- _Task goal_
Search the data for the string "picture" and extract every line where it appears.

*****

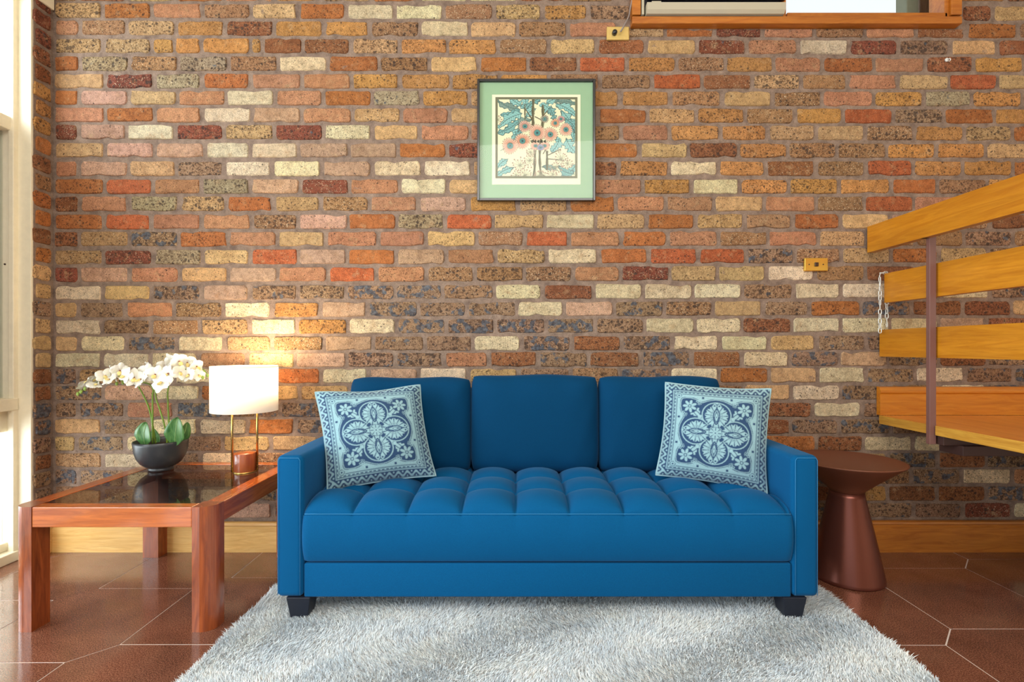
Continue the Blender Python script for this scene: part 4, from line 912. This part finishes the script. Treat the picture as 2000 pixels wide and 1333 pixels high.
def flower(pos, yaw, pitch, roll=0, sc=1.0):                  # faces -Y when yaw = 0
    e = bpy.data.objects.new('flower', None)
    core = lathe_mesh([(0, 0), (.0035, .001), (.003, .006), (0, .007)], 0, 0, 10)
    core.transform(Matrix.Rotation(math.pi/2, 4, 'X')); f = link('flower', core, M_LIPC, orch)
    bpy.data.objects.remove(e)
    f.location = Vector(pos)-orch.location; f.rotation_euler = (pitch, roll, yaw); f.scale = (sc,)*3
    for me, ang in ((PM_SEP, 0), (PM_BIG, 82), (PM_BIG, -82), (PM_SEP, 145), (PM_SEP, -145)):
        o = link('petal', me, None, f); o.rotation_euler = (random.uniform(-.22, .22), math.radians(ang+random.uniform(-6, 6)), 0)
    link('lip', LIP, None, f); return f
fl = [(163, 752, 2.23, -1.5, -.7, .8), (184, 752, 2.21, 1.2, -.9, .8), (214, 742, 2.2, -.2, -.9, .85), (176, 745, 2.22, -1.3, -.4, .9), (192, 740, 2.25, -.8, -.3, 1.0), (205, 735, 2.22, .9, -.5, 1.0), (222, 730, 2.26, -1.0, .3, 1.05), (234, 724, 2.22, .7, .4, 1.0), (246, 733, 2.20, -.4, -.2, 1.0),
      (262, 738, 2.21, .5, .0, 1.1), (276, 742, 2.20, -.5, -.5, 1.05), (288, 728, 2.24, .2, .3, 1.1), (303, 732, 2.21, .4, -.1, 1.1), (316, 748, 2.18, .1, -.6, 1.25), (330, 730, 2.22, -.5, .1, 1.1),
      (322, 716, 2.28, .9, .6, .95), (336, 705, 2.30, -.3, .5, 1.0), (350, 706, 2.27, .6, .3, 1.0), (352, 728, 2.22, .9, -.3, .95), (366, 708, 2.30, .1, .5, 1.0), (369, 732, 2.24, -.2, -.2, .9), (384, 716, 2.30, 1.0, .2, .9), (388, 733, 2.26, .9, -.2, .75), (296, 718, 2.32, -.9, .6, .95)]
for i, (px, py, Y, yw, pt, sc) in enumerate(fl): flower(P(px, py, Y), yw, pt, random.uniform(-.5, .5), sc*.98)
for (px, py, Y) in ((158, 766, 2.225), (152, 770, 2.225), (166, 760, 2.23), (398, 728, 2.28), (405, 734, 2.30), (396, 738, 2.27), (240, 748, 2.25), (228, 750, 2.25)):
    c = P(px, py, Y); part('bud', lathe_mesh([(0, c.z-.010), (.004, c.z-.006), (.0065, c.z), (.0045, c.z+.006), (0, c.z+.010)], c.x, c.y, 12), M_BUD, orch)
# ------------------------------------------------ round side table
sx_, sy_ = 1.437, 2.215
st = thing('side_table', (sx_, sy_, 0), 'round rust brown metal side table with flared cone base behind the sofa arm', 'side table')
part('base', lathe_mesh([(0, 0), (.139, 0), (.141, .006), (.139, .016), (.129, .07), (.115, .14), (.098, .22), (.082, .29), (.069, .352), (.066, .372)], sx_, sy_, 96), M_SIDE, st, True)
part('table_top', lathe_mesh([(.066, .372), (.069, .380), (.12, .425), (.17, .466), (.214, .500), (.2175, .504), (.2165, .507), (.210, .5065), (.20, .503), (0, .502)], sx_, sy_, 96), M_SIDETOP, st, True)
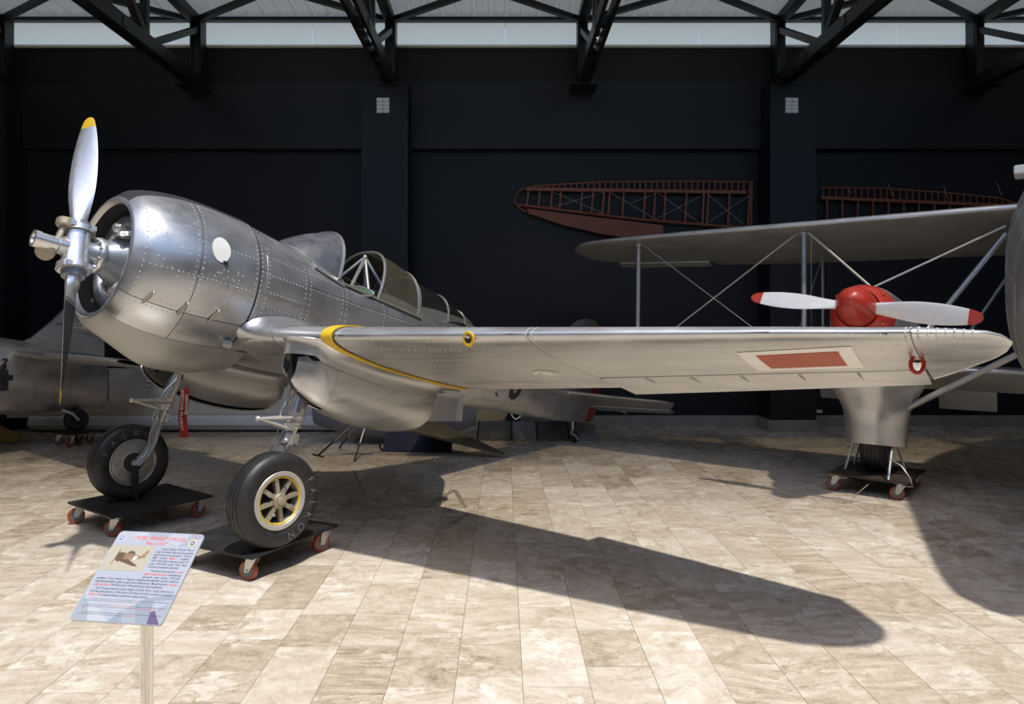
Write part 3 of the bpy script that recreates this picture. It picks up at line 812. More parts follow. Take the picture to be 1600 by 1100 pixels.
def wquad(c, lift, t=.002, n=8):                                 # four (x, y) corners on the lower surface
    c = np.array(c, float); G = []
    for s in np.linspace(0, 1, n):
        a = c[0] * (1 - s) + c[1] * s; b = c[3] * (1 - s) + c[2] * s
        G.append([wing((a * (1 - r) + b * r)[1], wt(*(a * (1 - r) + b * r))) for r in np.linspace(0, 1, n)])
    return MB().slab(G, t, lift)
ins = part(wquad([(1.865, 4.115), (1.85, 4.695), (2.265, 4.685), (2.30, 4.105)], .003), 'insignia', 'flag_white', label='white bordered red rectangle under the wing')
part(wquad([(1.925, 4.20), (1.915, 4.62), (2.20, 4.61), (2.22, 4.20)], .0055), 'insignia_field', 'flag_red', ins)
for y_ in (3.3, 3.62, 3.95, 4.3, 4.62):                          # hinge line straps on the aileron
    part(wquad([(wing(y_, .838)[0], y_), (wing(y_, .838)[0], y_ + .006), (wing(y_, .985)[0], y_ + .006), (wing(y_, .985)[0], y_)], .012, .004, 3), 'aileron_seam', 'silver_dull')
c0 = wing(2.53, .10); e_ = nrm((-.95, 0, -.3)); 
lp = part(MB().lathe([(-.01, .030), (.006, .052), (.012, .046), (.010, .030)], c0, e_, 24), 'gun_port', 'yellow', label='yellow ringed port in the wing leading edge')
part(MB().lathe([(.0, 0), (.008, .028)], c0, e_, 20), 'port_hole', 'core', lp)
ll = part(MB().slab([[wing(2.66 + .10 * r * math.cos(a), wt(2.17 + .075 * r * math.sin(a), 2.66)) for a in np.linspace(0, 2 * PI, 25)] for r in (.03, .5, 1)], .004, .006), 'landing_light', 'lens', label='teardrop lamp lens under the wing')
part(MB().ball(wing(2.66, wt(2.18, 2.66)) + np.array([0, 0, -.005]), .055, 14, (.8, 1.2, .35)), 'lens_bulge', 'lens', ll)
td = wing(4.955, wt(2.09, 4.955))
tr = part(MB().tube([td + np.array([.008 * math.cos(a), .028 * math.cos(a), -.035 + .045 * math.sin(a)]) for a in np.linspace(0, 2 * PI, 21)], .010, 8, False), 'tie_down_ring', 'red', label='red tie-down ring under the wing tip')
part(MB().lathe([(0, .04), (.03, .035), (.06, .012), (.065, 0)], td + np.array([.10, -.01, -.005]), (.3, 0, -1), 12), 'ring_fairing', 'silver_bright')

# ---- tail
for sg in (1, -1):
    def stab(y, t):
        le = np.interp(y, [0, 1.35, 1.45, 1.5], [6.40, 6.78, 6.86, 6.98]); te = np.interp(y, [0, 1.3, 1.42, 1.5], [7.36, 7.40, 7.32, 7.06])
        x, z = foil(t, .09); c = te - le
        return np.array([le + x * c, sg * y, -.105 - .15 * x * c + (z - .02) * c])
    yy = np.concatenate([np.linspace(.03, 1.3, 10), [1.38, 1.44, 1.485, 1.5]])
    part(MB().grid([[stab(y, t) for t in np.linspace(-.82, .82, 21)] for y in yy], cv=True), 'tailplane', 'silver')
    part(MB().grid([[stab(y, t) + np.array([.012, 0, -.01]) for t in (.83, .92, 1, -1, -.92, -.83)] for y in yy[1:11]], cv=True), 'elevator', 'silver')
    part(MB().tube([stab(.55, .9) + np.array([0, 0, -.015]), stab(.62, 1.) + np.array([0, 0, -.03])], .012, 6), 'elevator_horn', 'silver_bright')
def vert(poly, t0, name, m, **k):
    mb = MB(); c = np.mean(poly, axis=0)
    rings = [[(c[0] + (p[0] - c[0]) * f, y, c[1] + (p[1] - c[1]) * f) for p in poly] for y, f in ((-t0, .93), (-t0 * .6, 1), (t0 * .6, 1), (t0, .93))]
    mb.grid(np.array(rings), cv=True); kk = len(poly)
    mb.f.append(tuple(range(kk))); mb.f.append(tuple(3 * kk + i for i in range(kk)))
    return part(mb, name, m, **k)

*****

- _Answer_
Continue the Blender Python script for this scene: part 4, from line 912. This part finishes the script. Treat the picture as 2000 pixels wide and 1333 pixels high.
Write part 3 of the bpy script that recreates this picture. It picks up at line 812. More parts follow. Take the picture to be 1600 by 1100 pixels.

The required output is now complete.